Investigation of cooling capability of ceramic substrates for power electronics applications

Abstract

This study investigates the cooling capability of ceramic substrates, which are commonly used in power electronics. Ceramic substrates are pivotal in thermal management because they address the challenges posed by the concurrent trends of miniaturisation and power enhancement in power electronics. Therefore, a detailed numerical study of the cooling capabilities of Al2O3 and AlN substrates with various thicknesses from 0.05 mm to 3 mm in a model configuration with defined liquid cooling is conducted. This model configuration represents a commonly used stack-up for real power electronic modules.
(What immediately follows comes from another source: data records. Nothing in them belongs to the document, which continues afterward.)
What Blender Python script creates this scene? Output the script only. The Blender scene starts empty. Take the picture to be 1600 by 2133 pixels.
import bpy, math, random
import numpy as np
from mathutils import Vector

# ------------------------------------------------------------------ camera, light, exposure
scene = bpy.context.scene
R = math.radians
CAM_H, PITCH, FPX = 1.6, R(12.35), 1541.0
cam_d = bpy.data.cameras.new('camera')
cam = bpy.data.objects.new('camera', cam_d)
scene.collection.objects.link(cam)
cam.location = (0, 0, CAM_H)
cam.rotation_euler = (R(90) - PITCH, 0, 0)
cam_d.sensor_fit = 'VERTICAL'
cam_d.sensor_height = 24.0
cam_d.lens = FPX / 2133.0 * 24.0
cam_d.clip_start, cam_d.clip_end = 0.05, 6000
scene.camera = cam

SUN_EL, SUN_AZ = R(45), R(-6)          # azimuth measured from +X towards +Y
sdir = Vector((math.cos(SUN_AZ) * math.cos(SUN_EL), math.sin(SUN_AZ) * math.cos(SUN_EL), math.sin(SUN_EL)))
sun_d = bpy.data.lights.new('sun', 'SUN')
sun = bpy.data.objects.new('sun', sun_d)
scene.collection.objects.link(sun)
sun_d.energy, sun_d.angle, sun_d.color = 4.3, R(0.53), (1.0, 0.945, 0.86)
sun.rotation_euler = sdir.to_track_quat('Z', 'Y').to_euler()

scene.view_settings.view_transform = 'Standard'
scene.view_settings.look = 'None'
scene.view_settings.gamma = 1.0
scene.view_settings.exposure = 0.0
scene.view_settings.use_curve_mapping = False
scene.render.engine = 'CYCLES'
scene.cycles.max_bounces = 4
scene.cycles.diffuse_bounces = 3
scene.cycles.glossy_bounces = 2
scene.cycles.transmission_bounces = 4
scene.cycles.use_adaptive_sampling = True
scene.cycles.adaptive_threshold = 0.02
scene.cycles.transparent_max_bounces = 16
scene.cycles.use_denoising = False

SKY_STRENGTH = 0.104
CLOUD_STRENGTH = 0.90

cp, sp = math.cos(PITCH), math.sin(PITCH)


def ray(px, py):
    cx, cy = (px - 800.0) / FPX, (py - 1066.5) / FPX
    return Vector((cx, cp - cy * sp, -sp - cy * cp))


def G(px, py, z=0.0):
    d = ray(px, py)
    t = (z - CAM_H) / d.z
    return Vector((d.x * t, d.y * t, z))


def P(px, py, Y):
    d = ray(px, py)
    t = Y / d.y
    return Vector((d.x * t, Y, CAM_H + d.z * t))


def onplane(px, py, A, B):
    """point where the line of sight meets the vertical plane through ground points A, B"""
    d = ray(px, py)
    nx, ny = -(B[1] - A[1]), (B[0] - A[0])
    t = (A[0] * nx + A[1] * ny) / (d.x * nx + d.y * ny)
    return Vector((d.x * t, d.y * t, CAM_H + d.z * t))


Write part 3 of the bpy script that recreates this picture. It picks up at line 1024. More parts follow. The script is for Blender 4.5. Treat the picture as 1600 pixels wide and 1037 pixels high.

The results of the numerical study are verified through experimental measurements. It was demonstrated that for low substrate thicknesses (0.3–0.6 mm), similar cooling capabilities can be achieved by a combination of more efficiently cooling, less thermally conductive, and less expensive substrate. However, AlN is highly efficient for cooling in applications requiring substrates with thicknesses greater than 1.0 mm. The present study proved that increasing the thickness of the AlN substrate has a negligible effect on cooling efficiency. Based on the results of the numerical study, which is verified by experimental measurements, it is possible to design the optimal thickness of the ceramic substrate, flow rate of the cooling medium, and material of the ceramic substrate to achieve the required power dissipation from the substrate without exceeding the maximum defined operating temperature.